-- start --

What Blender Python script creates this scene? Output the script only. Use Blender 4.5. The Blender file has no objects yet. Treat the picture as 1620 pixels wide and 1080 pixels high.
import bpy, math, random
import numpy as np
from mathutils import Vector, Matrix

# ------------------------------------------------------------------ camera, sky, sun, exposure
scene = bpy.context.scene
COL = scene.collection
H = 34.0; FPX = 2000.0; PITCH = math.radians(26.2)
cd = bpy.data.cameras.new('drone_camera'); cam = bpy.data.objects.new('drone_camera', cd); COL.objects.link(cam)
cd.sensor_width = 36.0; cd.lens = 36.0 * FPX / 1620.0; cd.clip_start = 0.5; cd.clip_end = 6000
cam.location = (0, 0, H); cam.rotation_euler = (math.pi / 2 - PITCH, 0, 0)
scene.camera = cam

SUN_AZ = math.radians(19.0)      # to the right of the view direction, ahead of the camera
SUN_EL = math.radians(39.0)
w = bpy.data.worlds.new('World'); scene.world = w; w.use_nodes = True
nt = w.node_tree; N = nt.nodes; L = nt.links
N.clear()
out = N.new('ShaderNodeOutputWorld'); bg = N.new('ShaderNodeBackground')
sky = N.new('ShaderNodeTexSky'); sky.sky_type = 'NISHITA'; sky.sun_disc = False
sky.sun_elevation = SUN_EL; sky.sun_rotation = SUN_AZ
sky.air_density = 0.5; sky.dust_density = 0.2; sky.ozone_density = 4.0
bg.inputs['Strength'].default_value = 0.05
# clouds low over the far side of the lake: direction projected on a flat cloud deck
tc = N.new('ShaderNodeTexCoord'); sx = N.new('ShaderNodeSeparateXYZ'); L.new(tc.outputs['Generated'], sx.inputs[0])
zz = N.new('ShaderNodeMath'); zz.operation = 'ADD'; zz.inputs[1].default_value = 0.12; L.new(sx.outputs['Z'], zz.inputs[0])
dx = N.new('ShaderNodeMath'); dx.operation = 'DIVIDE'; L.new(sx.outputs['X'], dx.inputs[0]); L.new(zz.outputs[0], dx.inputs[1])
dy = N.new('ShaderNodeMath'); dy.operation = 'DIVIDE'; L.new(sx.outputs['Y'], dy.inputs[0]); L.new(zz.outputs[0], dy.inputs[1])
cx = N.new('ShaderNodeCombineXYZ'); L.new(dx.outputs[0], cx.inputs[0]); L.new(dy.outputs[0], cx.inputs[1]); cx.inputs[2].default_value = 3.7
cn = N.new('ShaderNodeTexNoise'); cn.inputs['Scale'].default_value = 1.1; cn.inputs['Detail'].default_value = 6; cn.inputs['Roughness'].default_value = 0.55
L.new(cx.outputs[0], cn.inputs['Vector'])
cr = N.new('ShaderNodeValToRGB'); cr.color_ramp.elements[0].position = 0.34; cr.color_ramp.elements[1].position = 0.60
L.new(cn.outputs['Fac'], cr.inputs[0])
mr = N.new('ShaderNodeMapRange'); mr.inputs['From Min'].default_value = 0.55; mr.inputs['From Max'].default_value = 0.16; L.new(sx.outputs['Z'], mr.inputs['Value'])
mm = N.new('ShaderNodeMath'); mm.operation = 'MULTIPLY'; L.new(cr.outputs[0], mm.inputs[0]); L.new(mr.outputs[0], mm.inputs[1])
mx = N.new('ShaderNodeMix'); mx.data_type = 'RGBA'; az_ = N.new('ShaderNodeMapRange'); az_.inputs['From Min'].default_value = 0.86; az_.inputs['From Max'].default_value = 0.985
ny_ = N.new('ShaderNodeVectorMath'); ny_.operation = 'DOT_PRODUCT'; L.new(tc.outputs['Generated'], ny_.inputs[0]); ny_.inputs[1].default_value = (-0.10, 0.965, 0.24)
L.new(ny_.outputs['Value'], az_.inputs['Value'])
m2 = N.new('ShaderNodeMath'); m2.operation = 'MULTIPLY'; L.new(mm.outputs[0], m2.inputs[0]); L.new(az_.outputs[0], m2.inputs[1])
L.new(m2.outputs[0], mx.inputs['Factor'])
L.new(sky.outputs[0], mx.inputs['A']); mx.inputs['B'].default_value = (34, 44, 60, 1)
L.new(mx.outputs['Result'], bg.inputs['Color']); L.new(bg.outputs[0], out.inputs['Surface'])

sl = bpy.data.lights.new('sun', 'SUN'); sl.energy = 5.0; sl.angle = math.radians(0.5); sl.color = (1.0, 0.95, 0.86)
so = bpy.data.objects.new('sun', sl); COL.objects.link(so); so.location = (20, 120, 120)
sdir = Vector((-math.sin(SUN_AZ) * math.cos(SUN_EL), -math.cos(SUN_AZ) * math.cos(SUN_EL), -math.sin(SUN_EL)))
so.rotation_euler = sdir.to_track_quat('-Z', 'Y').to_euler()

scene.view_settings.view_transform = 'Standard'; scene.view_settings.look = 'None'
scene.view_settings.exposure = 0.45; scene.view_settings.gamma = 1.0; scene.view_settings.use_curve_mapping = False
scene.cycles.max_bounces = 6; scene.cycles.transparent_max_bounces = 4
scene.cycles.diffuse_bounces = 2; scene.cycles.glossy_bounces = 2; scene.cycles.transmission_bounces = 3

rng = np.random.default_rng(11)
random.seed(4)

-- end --

From the first line above through the line that contains "scene.camera = cam", quote each line exactly. Output nothing more.

— Written answer —
What Blender Python script creates this scene? Output the script only. Use Blender 4.5. The Blender file has no objects yet. Treat the picture as 1620 pixels wide and 1080 pixels high.
import bpy, math, random
import numpy as np
from mathutils import Vector, Matrix

# ------------------------------------------------------------------ camera, sky, sun, exposure
scene = bpy.context.scene
COL = scene.collection
H = 34.0; FPX = 2000.0; PITCH = math.radians(26.2)
cd = bpy.data.cameras.new('drone_camera'); cam = bpy.data.objects.new('drone_camera', cd); COL.objects.link(cam)
cd.sensor_width = 36.0; cd.lens = 36.0 * FPX / 1620.0; cd.clip_start = 0.5; cd.clip_end = 6000
cam.location = (0, 0, H); cam.rotation_euler = (math.pi / 2 - PITCH, 0, 0)
scene.camera = cam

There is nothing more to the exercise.